Stored data entries
=======
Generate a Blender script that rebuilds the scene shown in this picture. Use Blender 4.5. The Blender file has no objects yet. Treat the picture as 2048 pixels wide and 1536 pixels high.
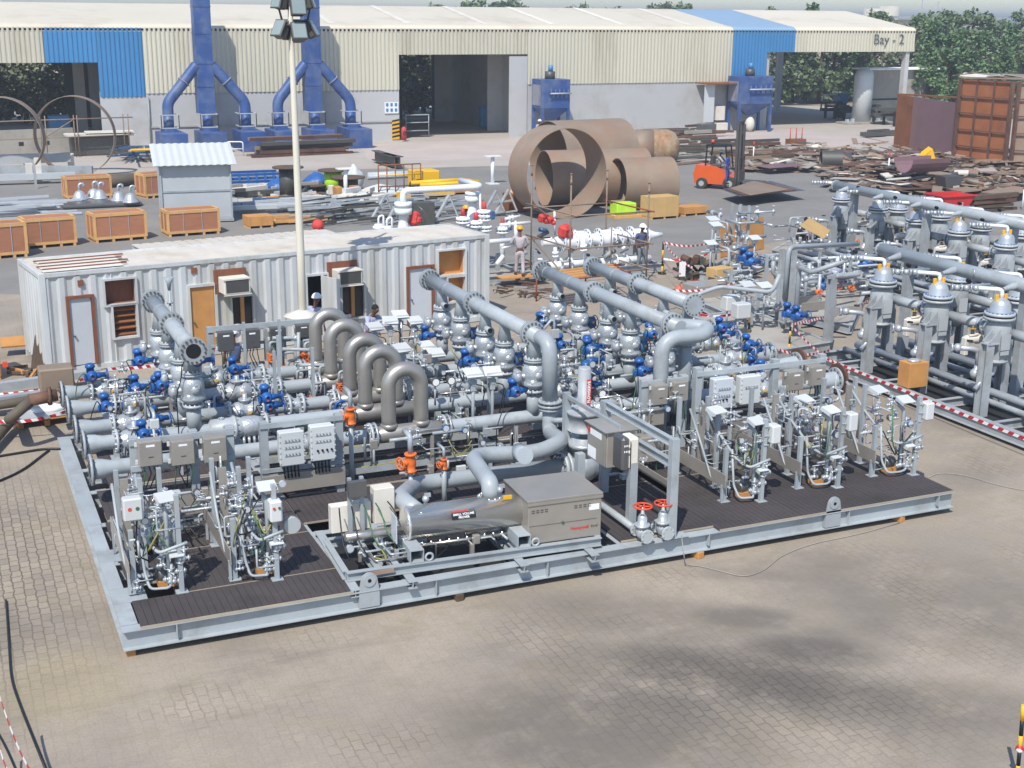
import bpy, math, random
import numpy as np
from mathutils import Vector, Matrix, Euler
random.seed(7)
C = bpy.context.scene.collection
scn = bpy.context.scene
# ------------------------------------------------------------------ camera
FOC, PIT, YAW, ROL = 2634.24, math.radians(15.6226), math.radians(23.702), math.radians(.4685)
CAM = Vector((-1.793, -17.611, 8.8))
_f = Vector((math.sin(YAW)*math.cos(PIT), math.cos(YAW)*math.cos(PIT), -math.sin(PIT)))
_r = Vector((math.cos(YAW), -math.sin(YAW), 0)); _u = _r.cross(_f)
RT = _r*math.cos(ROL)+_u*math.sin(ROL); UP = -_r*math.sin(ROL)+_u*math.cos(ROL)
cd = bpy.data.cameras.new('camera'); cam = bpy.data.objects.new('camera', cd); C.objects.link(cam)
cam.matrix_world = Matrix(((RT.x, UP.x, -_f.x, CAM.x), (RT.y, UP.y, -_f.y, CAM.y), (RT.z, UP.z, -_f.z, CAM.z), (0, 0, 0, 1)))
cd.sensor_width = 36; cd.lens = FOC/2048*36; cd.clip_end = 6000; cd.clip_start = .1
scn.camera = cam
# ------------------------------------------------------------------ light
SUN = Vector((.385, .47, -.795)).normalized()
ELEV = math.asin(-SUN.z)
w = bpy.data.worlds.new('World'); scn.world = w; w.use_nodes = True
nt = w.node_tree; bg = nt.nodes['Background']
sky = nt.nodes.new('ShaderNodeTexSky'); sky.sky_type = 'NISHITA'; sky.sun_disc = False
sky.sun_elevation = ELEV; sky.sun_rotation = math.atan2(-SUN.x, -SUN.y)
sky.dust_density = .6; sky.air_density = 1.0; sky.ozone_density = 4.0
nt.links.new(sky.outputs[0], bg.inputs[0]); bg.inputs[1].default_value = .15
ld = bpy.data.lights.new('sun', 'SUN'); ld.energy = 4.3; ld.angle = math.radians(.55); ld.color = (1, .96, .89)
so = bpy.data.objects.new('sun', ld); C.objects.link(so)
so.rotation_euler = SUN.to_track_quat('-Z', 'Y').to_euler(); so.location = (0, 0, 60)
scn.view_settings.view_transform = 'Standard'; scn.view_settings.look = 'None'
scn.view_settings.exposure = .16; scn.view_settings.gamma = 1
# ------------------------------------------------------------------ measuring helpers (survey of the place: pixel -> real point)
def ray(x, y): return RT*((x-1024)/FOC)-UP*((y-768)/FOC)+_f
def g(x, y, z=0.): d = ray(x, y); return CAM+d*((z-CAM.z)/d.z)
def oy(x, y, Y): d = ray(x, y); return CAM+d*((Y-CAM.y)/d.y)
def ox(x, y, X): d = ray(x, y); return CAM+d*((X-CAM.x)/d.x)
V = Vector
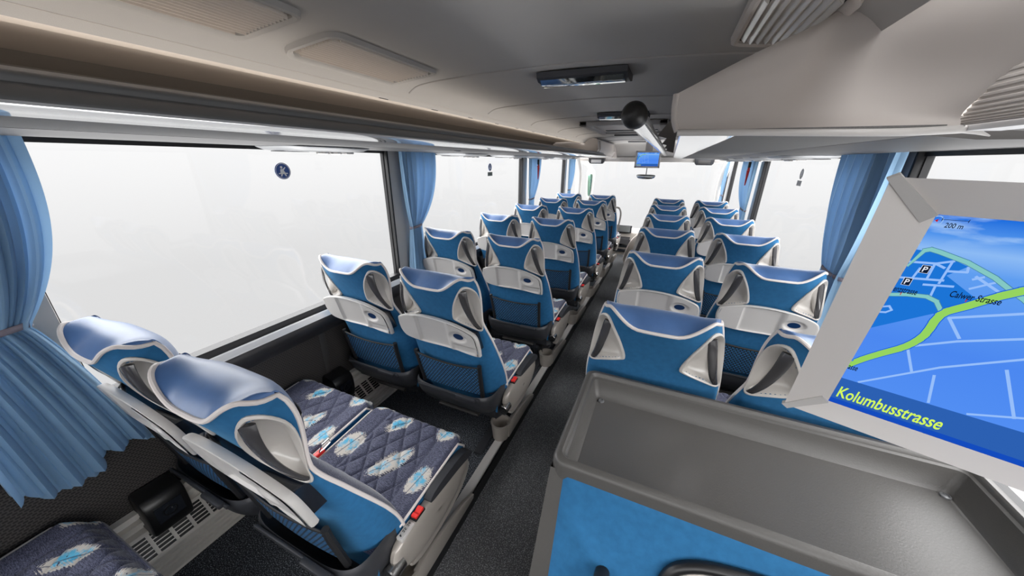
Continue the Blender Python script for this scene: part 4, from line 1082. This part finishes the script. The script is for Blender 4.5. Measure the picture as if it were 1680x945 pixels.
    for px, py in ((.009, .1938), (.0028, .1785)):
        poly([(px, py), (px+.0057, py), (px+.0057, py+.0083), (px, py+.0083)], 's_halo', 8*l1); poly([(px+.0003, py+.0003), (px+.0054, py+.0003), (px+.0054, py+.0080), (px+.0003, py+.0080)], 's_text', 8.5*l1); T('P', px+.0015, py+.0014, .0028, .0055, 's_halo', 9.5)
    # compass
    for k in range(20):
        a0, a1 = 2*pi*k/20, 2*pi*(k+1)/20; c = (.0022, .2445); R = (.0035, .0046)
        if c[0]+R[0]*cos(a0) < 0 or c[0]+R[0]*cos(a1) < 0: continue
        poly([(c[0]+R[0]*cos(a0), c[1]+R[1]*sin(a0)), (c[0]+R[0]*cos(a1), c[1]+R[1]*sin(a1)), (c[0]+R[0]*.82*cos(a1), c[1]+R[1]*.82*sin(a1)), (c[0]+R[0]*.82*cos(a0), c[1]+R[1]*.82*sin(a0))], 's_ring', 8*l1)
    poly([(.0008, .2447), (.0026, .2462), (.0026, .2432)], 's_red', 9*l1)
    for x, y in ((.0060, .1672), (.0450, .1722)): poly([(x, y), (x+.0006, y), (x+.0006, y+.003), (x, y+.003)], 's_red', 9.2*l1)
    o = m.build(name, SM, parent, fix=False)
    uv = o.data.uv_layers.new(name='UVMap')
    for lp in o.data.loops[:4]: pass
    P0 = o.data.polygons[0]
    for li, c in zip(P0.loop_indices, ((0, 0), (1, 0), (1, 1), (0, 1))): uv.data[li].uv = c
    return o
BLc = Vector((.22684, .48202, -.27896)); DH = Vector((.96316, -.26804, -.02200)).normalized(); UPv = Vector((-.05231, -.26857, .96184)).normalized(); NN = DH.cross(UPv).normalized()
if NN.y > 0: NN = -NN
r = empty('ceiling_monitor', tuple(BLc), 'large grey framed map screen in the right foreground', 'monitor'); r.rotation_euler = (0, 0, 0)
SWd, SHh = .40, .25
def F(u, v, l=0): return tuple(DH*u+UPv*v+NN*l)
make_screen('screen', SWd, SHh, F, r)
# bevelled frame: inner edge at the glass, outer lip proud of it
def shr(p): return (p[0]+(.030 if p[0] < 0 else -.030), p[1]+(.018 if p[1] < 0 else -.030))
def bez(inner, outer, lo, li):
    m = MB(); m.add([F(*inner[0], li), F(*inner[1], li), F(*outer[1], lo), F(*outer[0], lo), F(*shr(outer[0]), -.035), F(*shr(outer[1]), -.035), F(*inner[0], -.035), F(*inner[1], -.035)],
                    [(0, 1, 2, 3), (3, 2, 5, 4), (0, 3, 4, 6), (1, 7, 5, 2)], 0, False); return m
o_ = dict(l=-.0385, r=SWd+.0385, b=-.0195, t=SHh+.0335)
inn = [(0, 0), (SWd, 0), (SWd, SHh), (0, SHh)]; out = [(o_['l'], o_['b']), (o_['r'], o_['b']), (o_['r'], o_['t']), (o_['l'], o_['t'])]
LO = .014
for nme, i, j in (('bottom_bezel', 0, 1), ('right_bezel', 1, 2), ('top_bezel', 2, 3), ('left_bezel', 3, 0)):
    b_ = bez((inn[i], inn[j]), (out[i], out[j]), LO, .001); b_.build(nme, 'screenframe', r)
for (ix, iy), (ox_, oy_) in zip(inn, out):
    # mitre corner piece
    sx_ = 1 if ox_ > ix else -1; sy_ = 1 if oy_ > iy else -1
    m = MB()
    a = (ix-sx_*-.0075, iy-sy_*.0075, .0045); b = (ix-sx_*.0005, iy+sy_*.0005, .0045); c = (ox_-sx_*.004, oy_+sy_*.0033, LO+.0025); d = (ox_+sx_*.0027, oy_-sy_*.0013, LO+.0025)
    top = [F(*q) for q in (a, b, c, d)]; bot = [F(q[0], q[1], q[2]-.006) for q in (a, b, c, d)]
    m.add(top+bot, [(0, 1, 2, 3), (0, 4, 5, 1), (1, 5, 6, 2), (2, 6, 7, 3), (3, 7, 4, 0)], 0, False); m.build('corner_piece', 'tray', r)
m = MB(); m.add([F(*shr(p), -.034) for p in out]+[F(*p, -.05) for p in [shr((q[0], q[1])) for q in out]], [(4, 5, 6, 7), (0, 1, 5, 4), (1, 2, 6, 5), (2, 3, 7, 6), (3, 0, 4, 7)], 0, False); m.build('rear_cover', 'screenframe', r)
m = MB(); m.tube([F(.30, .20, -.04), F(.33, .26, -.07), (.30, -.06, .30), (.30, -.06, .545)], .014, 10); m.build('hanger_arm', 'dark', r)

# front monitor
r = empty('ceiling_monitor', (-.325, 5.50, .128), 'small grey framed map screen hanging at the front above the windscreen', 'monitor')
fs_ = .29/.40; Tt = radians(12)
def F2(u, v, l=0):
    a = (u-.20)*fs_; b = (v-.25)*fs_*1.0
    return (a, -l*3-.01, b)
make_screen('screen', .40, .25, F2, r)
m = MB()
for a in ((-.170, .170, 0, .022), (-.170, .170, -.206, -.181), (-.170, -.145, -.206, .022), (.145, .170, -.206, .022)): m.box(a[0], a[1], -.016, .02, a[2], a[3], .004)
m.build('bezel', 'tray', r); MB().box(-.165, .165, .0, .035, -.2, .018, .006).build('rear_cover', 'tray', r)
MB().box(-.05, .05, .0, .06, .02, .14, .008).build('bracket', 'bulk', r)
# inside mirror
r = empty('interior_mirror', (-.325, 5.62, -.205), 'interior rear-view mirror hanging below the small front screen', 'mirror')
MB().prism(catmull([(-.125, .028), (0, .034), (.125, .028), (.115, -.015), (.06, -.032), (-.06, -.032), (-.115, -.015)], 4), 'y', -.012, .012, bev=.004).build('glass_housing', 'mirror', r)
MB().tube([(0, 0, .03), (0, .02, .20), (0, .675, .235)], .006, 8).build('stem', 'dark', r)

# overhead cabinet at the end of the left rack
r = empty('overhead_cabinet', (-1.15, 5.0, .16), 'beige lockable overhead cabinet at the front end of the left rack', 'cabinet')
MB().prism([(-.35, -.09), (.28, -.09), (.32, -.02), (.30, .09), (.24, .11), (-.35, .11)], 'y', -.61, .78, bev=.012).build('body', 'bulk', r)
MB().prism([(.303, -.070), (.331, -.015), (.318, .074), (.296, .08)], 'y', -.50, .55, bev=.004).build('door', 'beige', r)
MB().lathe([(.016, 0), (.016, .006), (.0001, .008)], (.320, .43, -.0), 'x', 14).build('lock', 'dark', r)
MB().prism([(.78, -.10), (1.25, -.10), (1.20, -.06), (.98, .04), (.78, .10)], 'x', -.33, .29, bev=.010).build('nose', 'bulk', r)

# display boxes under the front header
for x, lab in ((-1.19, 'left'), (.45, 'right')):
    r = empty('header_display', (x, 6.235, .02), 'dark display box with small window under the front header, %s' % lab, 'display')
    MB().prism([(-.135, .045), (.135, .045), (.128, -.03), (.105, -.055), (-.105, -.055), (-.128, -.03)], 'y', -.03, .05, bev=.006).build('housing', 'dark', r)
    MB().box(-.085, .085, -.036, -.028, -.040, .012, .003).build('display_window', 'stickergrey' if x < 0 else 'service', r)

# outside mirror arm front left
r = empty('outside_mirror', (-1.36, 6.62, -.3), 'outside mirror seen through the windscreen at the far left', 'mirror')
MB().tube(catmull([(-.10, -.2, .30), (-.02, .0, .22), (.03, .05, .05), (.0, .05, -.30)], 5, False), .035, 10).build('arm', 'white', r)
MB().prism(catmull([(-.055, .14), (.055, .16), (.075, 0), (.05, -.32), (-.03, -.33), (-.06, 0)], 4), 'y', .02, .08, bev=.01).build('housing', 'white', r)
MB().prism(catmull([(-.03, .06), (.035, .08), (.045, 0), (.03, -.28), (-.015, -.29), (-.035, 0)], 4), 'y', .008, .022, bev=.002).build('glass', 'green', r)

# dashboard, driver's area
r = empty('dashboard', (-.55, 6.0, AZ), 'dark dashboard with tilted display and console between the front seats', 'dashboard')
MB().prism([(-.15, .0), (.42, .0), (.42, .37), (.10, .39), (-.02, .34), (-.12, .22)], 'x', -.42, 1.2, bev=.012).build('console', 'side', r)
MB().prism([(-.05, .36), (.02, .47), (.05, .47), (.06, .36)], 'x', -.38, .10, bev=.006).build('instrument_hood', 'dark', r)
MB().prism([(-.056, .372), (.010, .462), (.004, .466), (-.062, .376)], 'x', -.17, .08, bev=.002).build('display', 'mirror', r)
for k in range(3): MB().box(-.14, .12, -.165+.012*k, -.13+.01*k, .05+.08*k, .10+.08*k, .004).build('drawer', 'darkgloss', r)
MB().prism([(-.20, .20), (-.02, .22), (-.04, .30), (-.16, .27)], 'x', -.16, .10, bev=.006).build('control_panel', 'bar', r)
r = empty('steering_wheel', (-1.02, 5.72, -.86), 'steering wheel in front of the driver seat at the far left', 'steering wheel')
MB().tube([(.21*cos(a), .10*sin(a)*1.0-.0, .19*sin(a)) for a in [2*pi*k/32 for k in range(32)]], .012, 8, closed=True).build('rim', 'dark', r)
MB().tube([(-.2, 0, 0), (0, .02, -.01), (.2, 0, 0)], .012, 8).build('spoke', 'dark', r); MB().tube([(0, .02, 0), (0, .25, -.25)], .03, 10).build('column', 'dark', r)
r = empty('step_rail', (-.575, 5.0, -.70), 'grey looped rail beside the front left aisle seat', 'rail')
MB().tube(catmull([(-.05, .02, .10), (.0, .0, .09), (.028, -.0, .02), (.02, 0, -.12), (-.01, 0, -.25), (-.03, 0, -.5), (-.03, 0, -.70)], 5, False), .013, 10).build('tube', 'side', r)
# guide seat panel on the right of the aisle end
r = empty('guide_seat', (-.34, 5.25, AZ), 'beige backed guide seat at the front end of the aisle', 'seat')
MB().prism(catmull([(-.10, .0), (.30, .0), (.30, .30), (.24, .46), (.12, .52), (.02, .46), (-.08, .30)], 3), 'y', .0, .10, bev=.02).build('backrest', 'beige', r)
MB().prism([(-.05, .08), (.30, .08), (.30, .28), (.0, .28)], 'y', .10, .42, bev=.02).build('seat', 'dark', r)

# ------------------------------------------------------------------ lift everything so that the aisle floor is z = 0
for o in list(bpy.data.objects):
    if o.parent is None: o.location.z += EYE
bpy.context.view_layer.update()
=======
_TASK TO COMPLETE_: Search the data above for lines holding "that" and copy each of them.

_WRITTEN ANSWER_:
Generate a Blender script that rebuilds the scene shown in this picture. Use Blender 4.5. The Blender file has no objects yet. Treat the picture as 2048 pixels wide and 1536 pixels high.
# ------------------------------------------------------------------ lift everything so that the aisle floor is z = 0